Cortright had an ally in state Sen. Suzanne Weber, R-Tillamook, who told commissioners the state should avoid dumping more money into the Rose Quarter with so many other pressing transportation needs around the state.

“Those dollars should not be used for a project that ODOT has shown it is incapable of managing,” Weber said during public testimony. “Those dollars, which may soon become quite scarce, should be used on other important road projects.”

But commission members did not ever seem to seriously consider pulling the plug on the Rose Quarter project. The main question they mulled during the hearing was whether to approve a new phase of the project that ODOT had proposed — known as “Phase 1b” — or direct the agency to work more closely with community interests in figuring out exactly what Phase 1b should entail.

The commission went with the latter option after hearing from Albina Vision Trust Executive Director Winta Yohannes. Yohannes said her group and others wanted more input in what should be done with the remaining $167 million, to ensure that improvements to the freeway were balanced with projects on surface roads around it.

“We don’t want to come here in the spring and say we don’t agree with what’s in Phase 1b,” Yohannes said. “ODOT sort of going off in a corner and saying ‘this is the only thing that’s possible’ has never been a successful strategy.”

So the Rose Quarter project lives on, but more difficult decisions could be ahead. Lawmakers will likely have to grapple seriously with transportation funding in next year’s short legislative session.

After failing to pass a far-reaching road funding bill this year, the Legislature did succeed in approving a smaller package during a special session that convened in August. But most of the new revenue in that bill — increases to gas taxes, registration fees and payroll taxes — are unlikely to take effect as planned. Opponents appear to have enough signatures to refer those elements to voters next year, and the new taxes would not go into effect until a vote can be held.
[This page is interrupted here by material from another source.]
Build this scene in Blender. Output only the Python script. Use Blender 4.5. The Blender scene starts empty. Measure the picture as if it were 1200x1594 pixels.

That means that ODOT is staring down a sizable shortfall in its operating budget. How lawmakers look to close that gap, whether with layoffs, redirecting funds or other options, will be a major focus next year.

One option some advocacy groups are already talking about: asking lawmakers to shuffle money away from projects like the Rose Quarter. Thursday’s decision may be a signal that the project is politically safe.